Reputation: 1018
I set up a cron job on my Ubuntu server. Basically, I just want this job to call a php page on an other server. This php page will then clean up some stuff in a database. So I tought it was a good idea to call this page with wget and then send the result to /dev/null because I don't care about the output of this page at all, I just want it to do its database cleaning job. So here is my crontab:
0 0 * * * /usr/bin/wget -q --post-data 'pass=mypassword' http://www.mywebsite.com/myscript.php > /dev/null 2>&1
(I post a password to make sure no one could run the script but me). It works like a charm except that wget writes each time an empty page in my user directory: the result of downloading the php page.

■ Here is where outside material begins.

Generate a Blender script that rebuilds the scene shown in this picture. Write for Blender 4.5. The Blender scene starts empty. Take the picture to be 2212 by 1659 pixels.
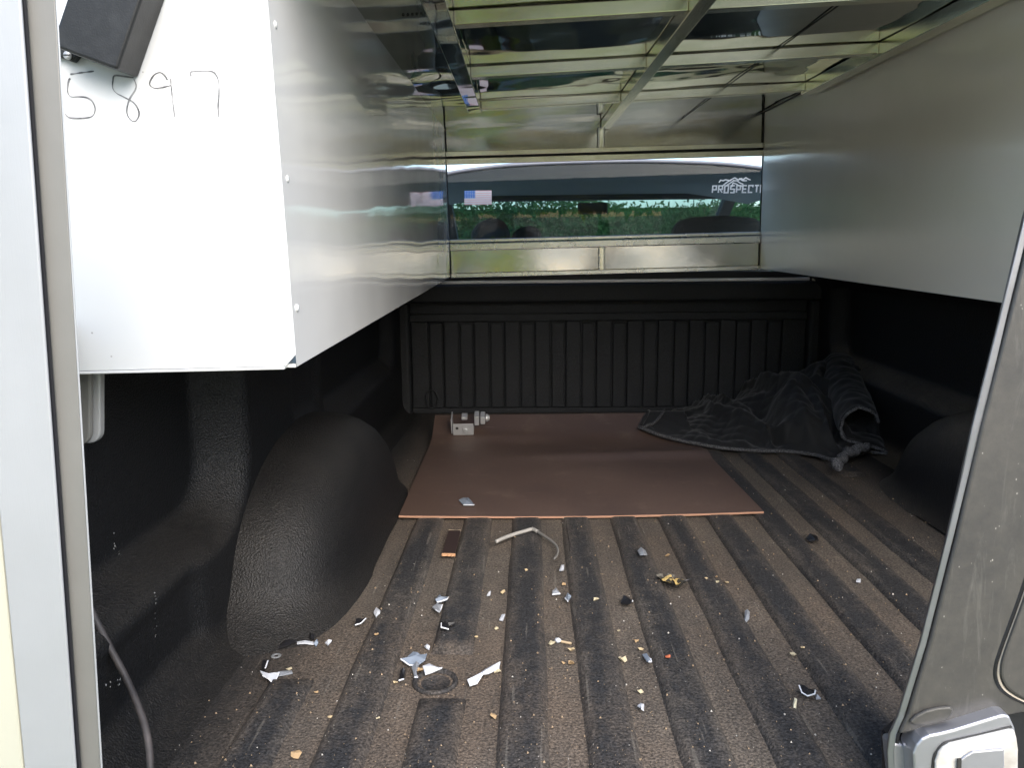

I don't understand why the result isn't send to /dev/null ? Any idea about the problem here? Thanks you very much!
Upvotes: 2
Views: 18093
Reputation: 2242
you can mute wget output with the --quiet option
wget --quiet http://example.com
Upvotes: 1
Reputation: 39773
wget's output to STDOUT is it trying to make a connection, showing progress, etc.
If you don't want it to store the saved file, use the -O file
parameter:
/usr/bin/wget -q --post-data -O /dev/null 'pass=mypassword' http://www.mywebsite.com/myscript.php > /dev/null 2>&1
Checkout the wget manpage. You'll also find the -q
option for completely disabling output to STDOUT (but offcourse, redirecting the output as you do works too).